From The Outrigger Issue 56, Spring 2014

       

      Returning artefacts to New Caledonia

      Douglas Hadfield

      In 2007, a post-graduate student of social anthropology at Cambridge University, Hannah Ivory Athayde, contacted the Hadfield family. She was writing a thesis on James and Emma Hadfield, missionaries with the London Missionary Society in the Loyalty Islands of new New Caledonia for more than forty years (1878-1921) who had been very successful in building up the congregations in Uvea and Lifu. Hannah mentioned to us that very few of the artefacts remained in the Loyalty Islands, and that the people of those islands would love to have some back. The family realised that we had dozens of such artefacts. They had been given to our father by James and Emma in 1910, when they had brought back hundreds of others to Britain, which had been sold or given to collectors and museums.

      To the members of the Hadfield family the artefacts were curiosities; to the Loyalty Islanders they were important proofs of their culture. Several members of the family had been looking after the artefacts without really knowing what to do with them. So when we heard how much the islanders would love to have them back we were very willing to return them, provided there was a suitable place to display and preserve them. Those of us who had visited the Loyalty Islands over the years knew of no suitable place in these islands, but Hannah assured us that the Museum of New Caledonia in Noumea would be suitable, and might well be willing to accept them. We contacted the Museum, who assured us that they would be glad to accept them, as their collections included very few artefacts from the Loyalty Islands. So the family collected most of what we had, and sent them out in 2009 in the care of one of the family.

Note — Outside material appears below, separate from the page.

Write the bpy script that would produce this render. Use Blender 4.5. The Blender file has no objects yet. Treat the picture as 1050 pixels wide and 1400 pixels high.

      The gift of these artefacts inspired the Museum of New Caledonia to prepare an exhibition celebrating James and Emma Hadfield, from September 2013 to February 2014. The exhibition included many of the artefacts given by the Hadfield family, and others lent from the collections in the National Museum of Scotland and the British Museum, which had worked with the Museum of New Caledonia as part of its Melanesian Art project. It also included many photographs from Emma's book Among the Natives of the Loyalty Group (MacMillan and Co, London 1920) and elsewhere, and contributions from Hannah Ivory Athayde's thesis. It was very well displayed and well worth visiting, as are the rest of the museum's collections.

      James and Emma's four children were all born in the Loyalty Islands, two in Lifu and two in Uvea. Of their twelve grandchildren only three of us survived at the time when the exhibition opened. As the one who had arranged for the collection of the family's artefacts I was invited to open the exhibition.

      The welcome given to me and my wife and family in Noumea and then in Lifu was amazing. At the exhibition in Noumea a choir of women from the Loyalty Islands sang a song specially composed for the occasion. Then a group of young men in full war paint performed a welcome dance, in the course of which they surrounded my wife and me and escorted us symbolically up the beach, as their ancestors no doubt escorted James and Emma up the beach at Uvea on their arrival from Lifu in 1879, after several months of learning from an experienced missionary. When we visited Lifu in the Loyalty Islands the pastoral trainees welcomed us enthusiastically with songs and a communal meal.